** START Material to process **
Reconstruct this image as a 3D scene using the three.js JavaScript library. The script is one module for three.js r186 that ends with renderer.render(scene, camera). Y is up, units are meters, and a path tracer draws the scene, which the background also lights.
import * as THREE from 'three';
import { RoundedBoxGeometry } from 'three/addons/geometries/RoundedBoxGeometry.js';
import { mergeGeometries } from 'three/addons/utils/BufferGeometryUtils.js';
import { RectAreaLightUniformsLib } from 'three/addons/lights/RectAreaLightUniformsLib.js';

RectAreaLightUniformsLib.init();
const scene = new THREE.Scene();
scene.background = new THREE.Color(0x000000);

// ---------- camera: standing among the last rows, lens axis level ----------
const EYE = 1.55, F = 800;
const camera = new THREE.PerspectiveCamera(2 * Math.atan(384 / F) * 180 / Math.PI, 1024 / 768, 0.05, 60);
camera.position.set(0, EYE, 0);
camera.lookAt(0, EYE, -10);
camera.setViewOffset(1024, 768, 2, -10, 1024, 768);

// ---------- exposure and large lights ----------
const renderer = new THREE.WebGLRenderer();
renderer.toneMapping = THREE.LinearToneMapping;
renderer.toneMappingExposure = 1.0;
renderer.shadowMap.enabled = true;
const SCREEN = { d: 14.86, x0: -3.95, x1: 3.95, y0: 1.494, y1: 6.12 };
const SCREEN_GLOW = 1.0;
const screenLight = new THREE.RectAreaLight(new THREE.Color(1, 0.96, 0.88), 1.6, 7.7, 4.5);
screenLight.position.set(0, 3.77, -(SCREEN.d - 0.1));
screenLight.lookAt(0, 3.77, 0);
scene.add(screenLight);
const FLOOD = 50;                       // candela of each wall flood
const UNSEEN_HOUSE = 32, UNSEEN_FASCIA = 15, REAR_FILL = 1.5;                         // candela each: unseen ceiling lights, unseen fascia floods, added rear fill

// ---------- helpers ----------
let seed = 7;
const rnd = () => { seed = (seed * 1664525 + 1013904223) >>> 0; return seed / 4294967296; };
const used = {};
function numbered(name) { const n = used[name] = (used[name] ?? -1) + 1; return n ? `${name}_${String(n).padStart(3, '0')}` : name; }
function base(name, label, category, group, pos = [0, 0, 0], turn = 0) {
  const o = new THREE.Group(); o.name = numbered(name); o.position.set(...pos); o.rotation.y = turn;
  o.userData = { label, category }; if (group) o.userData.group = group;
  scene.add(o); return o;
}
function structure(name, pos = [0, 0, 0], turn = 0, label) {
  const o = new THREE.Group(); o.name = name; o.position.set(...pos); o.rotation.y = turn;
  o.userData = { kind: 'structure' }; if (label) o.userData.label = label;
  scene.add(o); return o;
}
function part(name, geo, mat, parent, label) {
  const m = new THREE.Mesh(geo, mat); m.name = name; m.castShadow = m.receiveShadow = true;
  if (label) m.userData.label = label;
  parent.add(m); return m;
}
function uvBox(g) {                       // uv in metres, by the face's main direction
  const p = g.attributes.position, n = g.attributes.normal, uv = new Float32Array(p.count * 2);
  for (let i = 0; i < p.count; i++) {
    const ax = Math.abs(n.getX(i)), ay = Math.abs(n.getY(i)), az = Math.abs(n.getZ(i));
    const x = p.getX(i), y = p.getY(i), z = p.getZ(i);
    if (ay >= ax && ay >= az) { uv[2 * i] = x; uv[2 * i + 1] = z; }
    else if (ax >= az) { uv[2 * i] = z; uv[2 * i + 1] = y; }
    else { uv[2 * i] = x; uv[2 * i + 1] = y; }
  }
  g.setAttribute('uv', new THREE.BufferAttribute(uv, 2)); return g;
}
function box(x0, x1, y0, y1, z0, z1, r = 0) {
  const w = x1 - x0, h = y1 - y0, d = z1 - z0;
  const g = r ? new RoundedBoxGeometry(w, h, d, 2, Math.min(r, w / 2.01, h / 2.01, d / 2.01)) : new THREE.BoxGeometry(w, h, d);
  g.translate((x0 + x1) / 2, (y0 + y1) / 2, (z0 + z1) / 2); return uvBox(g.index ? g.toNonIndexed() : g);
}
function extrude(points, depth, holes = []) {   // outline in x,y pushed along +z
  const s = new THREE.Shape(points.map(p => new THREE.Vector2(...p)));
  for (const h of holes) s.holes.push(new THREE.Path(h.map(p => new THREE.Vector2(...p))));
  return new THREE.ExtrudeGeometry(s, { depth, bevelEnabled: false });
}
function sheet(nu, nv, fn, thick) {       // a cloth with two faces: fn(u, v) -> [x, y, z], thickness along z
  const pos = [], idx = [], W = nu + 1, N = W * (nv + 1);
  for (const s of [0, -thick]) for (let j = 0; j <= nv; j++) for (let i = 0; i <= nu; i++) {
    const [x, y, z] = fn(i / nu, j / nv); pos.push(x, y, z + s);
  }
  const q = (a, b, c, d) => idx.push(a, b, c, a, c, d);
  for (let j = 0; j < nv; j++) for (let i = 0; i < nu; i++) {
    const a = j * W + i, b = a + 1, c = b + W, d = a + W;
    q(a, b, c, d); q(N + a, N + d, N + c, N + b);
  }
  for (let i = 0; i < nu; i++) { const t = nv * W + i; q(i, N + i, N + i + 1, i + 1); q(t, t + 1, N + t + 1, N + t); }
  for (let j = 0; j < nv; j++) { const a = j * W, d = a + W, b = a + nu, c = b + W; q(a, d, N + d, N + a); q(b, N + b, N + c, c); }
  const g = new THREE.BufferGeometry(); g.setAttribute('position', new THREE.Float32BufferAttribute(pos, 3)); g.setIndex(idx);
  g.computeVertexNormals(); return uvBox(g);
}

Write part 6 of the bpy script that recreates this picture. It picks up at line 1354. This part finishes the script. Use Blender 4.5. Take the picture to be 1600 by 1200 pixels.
** END Material to process **
• Set task:
Above are some records; extract every one of them exactly.

• The response:
Reconstruct this image as a 3D scene using the three.js JavaScript library. The script is one module for three.js r186 that ends with renderer.render(scene, camera). Y is up, units are meters, and a path tracer draws the scene, which the background also lights.
import * as THREE from 'three';
import { RoundedBoxGeometry } from 'three/addons/geometries/RoundedBoxGeometry.js';
import { mergeGeometries } from 'three/addons/utils/BufferGeometryUtils.js';
import { RectAreaLightUniformsLib } from 'three/addons/lights/RectAreaLightUniformsLib.js';

RectAreaLightUniformsLib.init();
const scene = new THREE.Scene();
scene.background = new THREE.Color(0x000000);

// ---------- camera: standing among the last rows, lens axis level ----------
const EYE = 1.55, F = 800;
const camera = new THREE.PerspectiveCamera(2 * Math.atan(384 / F) * 180 / Math.PI, 1024 / 768, 0.05, 60);
camera.position.set(0, EYE, 0);
camera.lookAt(0, EYE, -10);
camera.setViewOffset(1024, 768, 2, -10, 1024, 768);

// ---------- exposure and large lights ----------
const renderer = new THREE.WebGLRenderer();
renderer.toneMapping = THREE.LinearToneMapping;
renderer.toneMappingExposure = 1.0;
renderer.shadowMap.enabled = true;
const SCREEN = { d: 14.86, x0: -3.95, x1: 3.95, y0: 1.494, y1: 6.12 };
const SCREEN_GLOW = 1.0;
const screenLight = new THREE.RectAreaLight(new THREE.Color(1, 0.96, 0.88), 1.6, 7.7, 4.5);
screenLight.position.set(0, 3.77, -(SCREEN.d - 0.1));
screenLight.lookAt(0, 3.77, 0);
scene.add(screenLight);
const FLOOD = 50;                       // candela of each wall flood
const UNSEEN_HOUSE = 32, UNSEEN_FASCIA = 15, REAR_FILL = 1.5;                         // candela each: unseen ceiling lights, unseen fascia floods, added rear fill

// ---------- helpers ----------
let seed = 7;
const rnd = () => { seed = (seed * 1664525 + 1013904223) >>> 0; return seed / 4294967296; };
const used = {};
function numbered(name) { const n = used[name] = (used[name] ?? -1) + 1; return n ? `${name}_${String(n).padStart(3, '0')}` : name; }
function base(name, label, category, group, pos = [0, 0, 0], turn = 0) {
  const o = new THREE.Group(); o.name = numbered(name); o.position.set(...pos); o.rotation.y = turn;
  o.userData = { label, category }; if (group) o.userData.group = group;
  scene.add(o); return o;
}
function structure(name, pos = [0, 0, 0], turn = 0, label) {
  const o = new THREE.Group(); o.name = name; o.position.set(...pos); o.rotation.y = turn;
  o.userData = { kind: 'structure' }; if (label) o.userData.label = label;
  scene.add(o); return o;
}
function part(name, geo, mat, parent, label) {
  const m = new THREE.Mesh(geo, mat); m.name = name; m.castShadow = m.receiveShadow = true;
  if (label) m.userData.label = label;
  parent.add(m); return m;
}
function uvBox(g) {                       // uv in metres, by the face's main direction
  const p = g.attributes.position, n = g.attributes.normal, uv = new Float32Array(p.count * 2);
  for (let i = 0; i < p.count; i++) {
    const ax = Math.abs(n.getX(i)), ay = Math.abs(n.getY(i)), az = Math.abs(n.getZ(i));
    const x = p.getX(i), y = p.getY(i), z = p.getZ(i);
    if (ay >= ax && ay >= az) { uv[2 * i] = x; uv[2 * i + 1] = z; }
    else if (ax >= az) { uv[2 * i] = z; uv[2 * i + 1] = y; }
    else { uv[2 * i] = x; uv[2 * i + 1] = y; }
  }
  g.setAttribute('uv', new THREE.BufferAttribute(uv, 2)); return g;
}
function box(x0, x1, y0, y1, z0, z1, r = 0) {
  const w = x1 - x0, h = y1 - y0, d = z1 - z0;
  const g = r ? new RoundedBoxGeometry(w, h, d, 2, Math.min(r, w / 2.01, h / 2.01, d / 2.01)) : new THREE.BoxGeometry(w, h, d);
  g.translate((x0 + x1) / 2, (y0 + y1) / 2, (z0 + z1) / 2); return uvBox(g.index ? g.toNonIndexed() : g);
}
function extrude(points, depth, holes = []) {   // outline in x,y pushed along +z
  const s = new THREE.Shape(points.map(p => new THREE.Vector2(...p)));
  for (const h of holes) s.holes.push(new THREE.Path(h.map(p => new THREE.Vector2(...p))));
  return new THREE.ExtrudeGeometry(s, { depth, bevelEnabled: false });
}
function sheet(nu, nv, fn, thick) {       // a cloth with two faces: fn(u, v) -> [x, y, z], thickness along z
  const pos = [], idx = [], W = nu + 1, N = W * (nv + 1);
  for (const s of [0, -thick]) for (let j = 0; j <= nv; j++) for (let i = 0; i <= nu; i++) {
    const [x, y, z] = fn(i / nu, j / nv); pos.push(x, y, z + s);
  }
  const q = (a, b, c, d) => idx.push(a, b, c, a, c, d);
  for (let j = 0; j < nv; j++) for (let i = 0; i < nu; i++) {
    const a = j * W + i, b = a + 1, c = b + W, d = a + W;
    q(a, b, c, d); q(N + a, N + d, N + c, N + b);
  }
  for (let i = 0; i < nu; i++) { const t = nv * W + i; q(i, N + i, N + i + 1, i + 1); q(t, t + 1, N + t + 1, N + t); }
  for (let j = 0; j < nv; j++) { const a = j * W, d = a + W, b = a + nu, c = b + W; q(a, d, N + d, N + a); q(b, N + b, N + c, c); }
  const g = new THREE.BufferGeometry(); g.setAttribute('position', new THREE.Float32BufferAttribute(pos, 3)); g.setIndex(idx);
  g.computeVertexNormals(); return uvBox(g);
}

Write part 6 of the bpy script that recreates this picture. It picks up at line 1354. This part finishes the script. Use Blender 4.5. Take the picture to be 1600 by 1200 pixels.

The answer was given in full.